• **Task instructions**: Don't include pictures. Quote the lines below from the first through the line that contains "bpy.data.objects.remove(o)".

• **Provided material**:
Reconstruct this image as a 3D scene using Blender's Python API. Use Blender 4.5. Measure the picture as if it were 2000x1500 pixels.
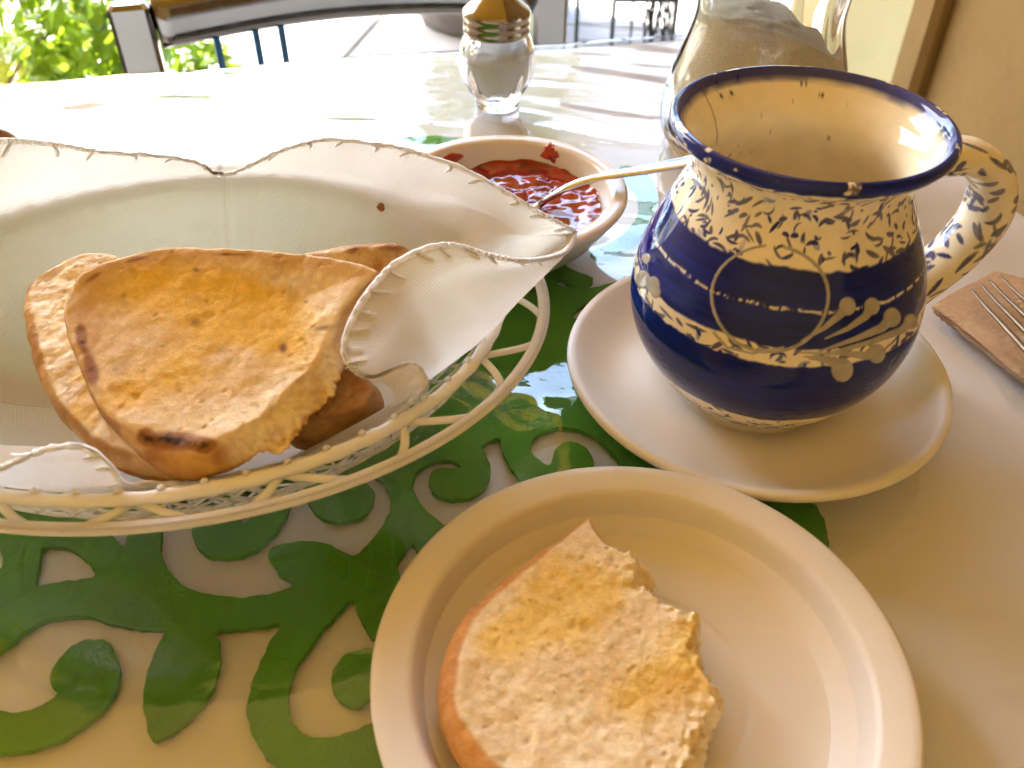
import bpy, math, random
import numpy as np
from mathutils import Vector, Matrix

random.seed(7)
RNG = np.random.default_rng(11)
scene = bpy.context.scene
for o in list(bpy.data.objects):
    bpy.data.objects.remove(o)

# ------------------------------------------------------------------ camera
FOC, PITCH, ROLL, CAM_H = 1700.0, math.radians(40.5), math.radians(0.25), 0.25
_fw = np.array([0, math.cos(PITCH), -math.sin(PITCH)])
_up0 = np.array([0, math.sin(PITCH), math.cos(PITCH)])
_rt0 = np.array([1.0, 0, 0])
_rt = _rt0 * math.cos(ROLL) + _up0 * math.sin(ROLL)
_up = -_rt0 * math.sin(ROLL) + _up0 * math.cos(ROLL)
cam_d = bpy.data.cameras.new('camera')
cam = bpy.data.objects.new('camera', cam_d)
scene.collection.objects.link(cam)
cam.matrix_world = Matrix(((_rt[0], _up[0], -_fw[0], 0), (_rt[1], _up[1], -_fw[1], 0),
                           (_rt[2], _up[2], -_fw[2], CAM_H), (0, 0, 0, 1)))
cam_d.sensor_width = 36.0
cam_d.lens = FOC / 2000 * 36
cam_d.clip_start = 0.01
cam_d.clip_end = 400
cam_d.dof.use_dof = True
cam_d.dof.focus_distance = 0.36
cam_d.dof.aperture_fstop = 15
scene.camera = cam

# ------------------------------------------------------------------ sky, sun, exposure
SUN_EL, SUN_AZ = math.radians(45), math.radians(-43)      # azimuth from +y towards +x
world = bpy.data.worlds.new('World')
scene.world = world
world.use_nodes = True
wn = world.node_tree.nodes
bg = wn['Background']
sky = wn.new('ShaderNodeTexSky')
sky.sky_type = 'NISHITA'
sky.sun_disc = False
sky.sun_elevation = SUN_EL
sky.sun_rotation = SUN_AZ
sky.altitude = 0
sky.air_density = 1.0
sky.dust_density = 1.0
world.node_tree.links.new(sky.outputs[0], bg.inputs[0])
bg.inputs[1].default_value = 0.15
sun_d = bpy.data.lights.new('sun', 'SUN')
sun_d.energy = 2.1
sun_d.angle = math.radians(0.5)
sun_d.color = (1.0, 0.93, 0.82)
sun = bpy.data.objects.new('sun', sun_d)
scene.collection.objects.link(sun)
_sd = Vector((math.sin(SUN_AZ) * math.cos(SUN_EL), math.cos(SUN_AZ) * math.cos(SUN_EL), math.sin(SUN_EL)))
sun.rotation_euler = _sd.to_track_quat('Z', 'Y').to_euler()
vs = scene.view_settings
vs.view_transform = 'Standard'
vs.look = 'None'
vs.gamma = 1.0
vs.use_curve_mapping = False
vs.exposure = 3.95
scene.render.engine = 'CYCLES'
scene.cycles.use_denoising = True
scene.cycles.max_bounces = 14
scene.cycles.diffuse_bounces = 6
scene.cycles.glossy_bounces = 6
scene.cycles.transmission_bounces = 12
scene.cycles.transparent_max_bounces = 16
scene.cycles.sample_clamp_indirect = 8.0

# ------------------------------------------------------------------ helpers
def P(u, v, z=0.0):
    """point of height z seen at photograph pixel (u, v)"""
    d = _fw + (u - 1000) / FOC * _rt - (v - 750) / FOC * _up
    return np.array([0, 0, CAM_H]) + d * ((z - CAM_H) / d[2])

def PL(lst, z=None):
    return np.array([P(q[0], q[1], q[2] if z is None else z) for q in lst])

def plane_pts(px, A, B, C):
    A, B, C = map(np.asarray, (A, B, C))
    n = np.cross(B - A, C - A); n /= np.linalg.norm(n)
    if n[2] < 0: n = -n
    o = np.array([0, 0, CAM_H])
    out = []
    for u, v in px:
        d = _fw + (u - 1000) / FOC * _rt - (v - 750) / FOC * _up
        out.append(o + d * (np.dot(A - o, n) / np.dot(d, n)))
    return np.array(out), n

def project(Q):
    d = np.asarray(Q, float) - np.array([0, 0, CAM_H])
    w = d @ _fw
    return np.stack([1000 + FOC * (d @ _rt) / w, 750 - FOC * (d @ _up) / w], -1)

def hash3(ix, iy, iz, s=0):
    h = (ix.astype(np.int64) * 374761393 + iy.astype(np.int64) * 668265263 + iz.astype(np.int64) * 1274126177 + s * 974711) & 0xffffffff
    h = ((h ^ (h >> 13)) * 1274126177) & 0xffffffff
    h = h ^ (h >> 16)
    return (h & 0xffffff) / float(0xffffff)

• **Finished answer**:
Reconstruct this image as a 3D scene using Blender's Python API. Use Blender 4.5. Measure the picture as if it were 2000x1500 pixels.
import bpy, math, random
import numpy as np
from mathutils import Vector, Matrix

random.seed(7)
RNG = np.random.default_rng(11)
scene = bpy.context.scene
for o in list(bpy.data.objects):
    bpy.data.objects.remove(o)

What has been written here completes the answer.